[START OF Information shown]

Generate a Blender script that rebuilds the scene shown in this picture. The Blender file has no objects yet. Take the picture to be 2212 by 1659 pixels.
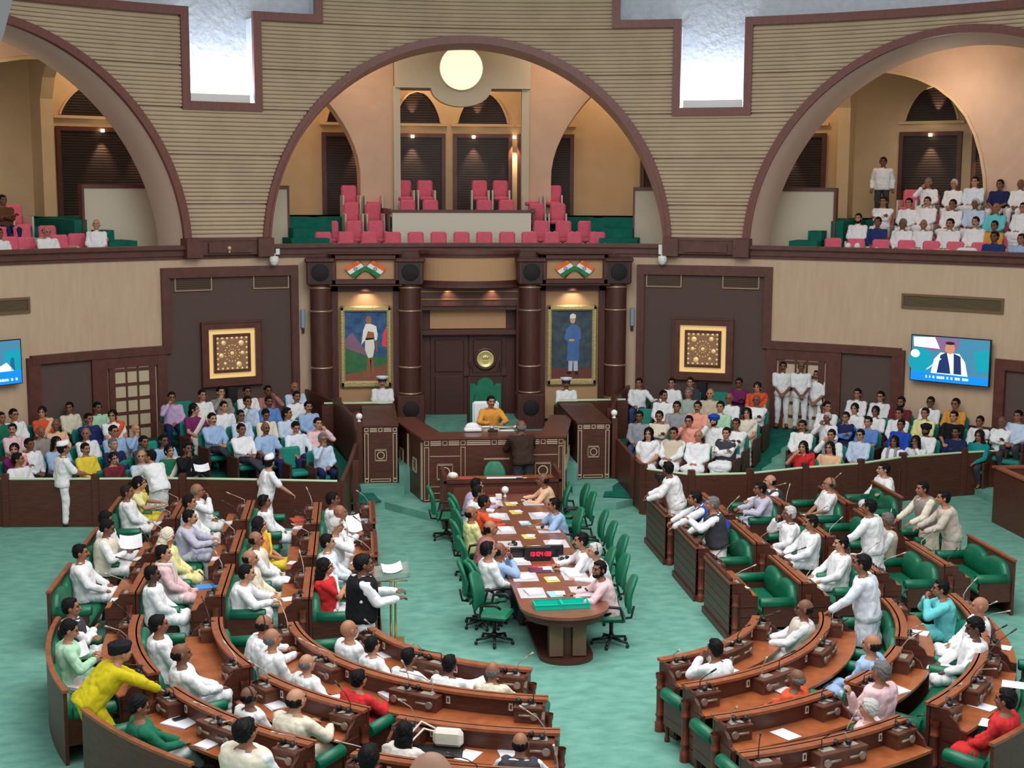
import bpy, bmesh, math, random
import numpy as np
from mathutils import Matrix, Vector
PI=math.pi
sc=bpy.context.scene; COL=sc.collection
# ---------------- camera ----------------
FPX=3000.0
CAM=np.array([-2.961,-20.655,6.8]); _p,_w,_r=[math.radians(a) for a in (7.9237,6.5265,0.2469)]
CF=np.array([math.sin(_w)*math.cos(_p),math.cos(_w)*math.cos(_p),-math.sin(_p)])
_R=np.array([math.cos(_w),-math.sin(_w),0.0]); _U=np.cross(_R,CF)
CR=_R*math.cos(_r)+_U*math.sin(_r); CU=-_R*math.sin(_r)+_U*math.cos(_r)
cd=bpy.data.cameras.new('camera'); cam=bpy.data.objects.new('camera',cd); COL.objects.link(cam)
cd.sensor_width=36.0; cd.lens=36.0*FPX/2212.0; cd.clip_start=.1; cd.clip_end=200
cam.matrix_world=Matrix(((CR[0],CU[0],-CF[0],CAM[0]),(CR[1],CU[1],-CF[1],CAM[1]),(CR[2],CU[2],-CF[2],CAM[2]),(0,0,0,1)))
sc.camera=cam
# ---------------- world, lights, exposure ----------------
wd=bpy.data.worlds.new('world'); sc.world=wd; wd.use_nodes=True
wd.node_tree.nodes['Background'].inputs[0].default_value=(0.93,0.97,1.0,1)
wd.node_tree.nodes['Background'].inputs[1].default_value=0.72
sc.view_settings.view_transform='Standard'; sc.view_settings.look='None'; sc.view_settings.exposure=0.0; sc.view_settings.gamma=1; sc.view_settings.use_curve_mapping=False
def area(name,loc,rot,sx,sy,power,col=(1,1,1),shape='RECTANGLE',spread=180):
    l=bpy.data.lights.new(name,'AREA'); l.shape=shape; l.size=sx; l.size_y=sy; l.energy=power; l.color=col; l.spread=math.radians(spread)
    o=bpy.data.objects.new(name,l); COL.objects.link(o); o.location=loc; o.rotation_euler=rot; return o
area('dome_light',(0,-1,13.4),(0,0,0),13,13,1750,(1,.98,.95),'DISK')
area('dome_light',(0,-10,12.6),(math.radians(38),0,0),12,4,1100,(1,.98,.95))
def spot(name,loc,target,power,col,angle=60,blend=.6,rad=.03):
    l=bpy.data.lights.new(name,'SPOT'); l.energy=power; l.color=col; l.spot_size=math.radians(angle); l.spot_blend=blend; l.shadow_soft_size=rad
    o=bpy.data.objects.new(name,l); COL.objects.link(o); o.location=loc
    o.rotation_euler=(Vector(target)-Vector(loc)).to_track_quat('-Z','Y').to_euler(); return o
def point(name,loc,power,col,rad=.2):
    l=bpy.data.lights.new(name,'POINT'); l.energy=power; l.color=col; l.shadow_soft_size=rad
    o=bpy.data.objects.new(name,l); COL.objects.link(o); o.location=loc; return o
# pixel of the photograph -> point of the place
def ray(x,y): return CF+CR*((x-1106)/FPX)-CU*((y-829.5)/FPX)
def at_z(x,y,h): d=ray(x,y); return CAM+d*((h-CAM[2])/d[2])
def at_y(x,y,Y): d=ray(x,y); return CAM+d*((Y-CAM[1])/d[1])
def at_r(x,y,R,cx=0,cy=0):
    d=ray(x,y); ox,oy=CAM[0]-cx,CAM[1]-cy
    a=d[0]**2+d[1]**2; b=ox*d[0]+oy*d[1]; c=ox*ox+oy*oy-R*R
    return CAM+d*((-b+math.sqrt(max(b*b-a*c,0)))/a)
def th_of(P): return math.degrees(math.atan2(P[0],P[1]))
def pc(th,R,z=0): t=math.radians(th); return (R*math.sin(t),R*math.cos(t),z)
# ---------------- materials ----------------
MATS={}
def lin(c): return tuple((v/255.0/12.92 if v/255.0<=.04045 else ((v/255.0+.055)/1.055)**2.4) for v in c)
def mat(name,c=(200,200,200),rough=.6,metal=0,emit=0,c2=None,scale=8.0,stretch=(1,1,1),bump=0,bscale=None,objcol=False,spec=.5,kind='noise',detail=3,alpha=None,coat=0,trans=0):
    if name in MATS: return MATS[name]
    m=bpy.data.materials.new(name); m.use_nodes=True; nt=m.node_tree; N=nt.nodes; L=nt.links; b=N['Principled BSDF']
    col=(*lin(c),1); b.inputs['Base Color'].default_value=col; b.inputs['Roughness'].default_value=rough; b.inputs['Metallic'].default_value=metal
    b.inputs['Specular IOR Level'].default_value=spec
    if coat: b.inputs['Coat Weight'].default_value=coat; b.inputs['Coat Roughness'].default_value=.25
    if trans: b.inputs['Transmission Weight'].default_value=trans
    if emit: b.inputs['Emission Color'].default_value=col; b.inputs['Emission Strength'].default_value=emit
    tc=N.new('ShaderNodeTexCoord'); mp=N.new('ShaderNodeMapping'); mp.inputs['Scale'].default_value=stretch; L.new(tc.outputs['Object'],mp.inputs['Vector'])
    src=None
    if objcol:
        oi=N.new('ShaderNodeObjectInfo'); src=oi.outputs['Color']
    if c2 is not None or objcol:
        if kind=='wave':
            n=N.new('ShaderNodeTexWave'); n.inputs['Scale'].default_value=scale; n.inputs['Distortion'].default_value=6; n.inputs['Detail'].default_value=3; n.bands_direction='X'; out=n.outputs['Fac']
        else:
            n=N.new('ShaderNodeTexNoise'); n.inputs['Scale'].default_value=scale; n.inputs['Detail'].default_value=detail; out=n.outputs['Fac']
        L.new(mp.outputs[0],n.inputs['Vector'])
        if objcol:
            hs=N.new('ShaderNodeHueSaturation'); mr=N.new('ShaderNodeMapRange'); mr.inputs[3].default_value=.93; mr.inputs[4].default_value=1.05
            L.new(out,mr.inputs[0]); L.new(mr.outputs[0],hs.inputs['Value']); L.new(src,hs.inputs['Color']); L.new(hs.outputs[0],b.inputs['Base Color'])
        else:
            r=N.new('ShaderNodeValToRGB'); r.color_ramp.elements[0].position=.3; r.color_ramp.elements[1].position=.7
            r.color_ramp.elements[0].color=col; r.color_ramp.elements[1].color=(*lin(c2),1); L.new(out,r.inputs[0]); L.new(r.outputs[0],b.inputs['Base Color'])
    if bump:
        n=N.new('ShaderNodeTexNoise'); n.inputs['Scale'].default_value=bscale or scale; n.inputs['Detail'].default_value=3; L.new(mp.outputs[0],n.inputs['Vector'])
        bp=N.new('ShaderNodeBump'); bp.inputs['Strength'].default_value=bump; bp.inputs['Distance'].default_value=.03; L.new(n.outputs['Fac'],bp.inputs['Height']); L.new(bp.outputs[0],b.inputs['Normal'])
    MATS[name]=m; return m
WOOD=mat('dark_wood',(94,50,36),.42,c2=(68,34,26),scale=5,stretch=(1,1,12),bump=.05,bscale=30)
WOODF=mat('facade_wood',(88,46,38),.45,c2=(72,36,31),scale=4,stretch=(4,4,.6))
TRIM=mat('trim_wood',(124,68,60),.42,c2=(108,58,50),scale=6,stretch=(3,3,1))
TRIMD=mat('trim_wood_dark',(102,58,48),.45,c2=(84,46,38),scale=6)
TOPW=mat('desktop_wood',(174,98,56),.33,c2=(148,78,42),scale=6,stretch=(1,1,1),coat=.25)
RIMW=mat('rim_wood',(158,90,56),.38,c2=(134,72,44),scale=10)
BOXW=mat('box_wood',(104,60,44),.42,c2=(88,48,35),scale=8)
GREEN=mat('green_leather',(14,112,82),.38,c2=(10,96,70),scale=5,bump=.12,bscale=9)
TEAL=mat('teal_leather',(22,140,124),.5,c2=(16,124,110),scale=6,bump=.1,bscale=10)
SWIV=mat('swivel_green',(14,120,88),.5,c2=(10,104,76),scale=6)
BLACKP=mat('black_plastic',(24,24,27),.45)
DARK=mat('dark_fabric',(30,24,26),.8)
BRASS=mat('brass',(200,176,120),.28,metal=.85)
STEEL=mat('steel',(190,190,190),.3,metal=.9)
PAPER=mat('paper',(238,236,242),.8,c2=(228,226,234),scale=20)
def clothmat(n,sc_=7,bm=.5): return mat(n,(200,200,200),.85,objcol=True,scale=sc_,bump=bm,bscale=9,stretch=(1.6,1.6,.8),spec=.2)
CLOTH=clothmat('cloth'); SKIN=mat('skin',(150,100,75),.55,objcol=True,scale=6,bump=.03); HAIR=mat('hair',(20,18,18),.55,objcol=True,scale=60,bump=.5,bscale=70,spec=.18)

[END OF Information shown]

* [Job]: Copy out every line where the word "scene" occurs.

* [Exercise response]:
Generate a Blender script that rebuilds the scene shown in this picture. The Blender file has no objects yet. Take the picture to be 2212 by 1659 pixels.
sc=bpy.context.scene; COL=sc.collection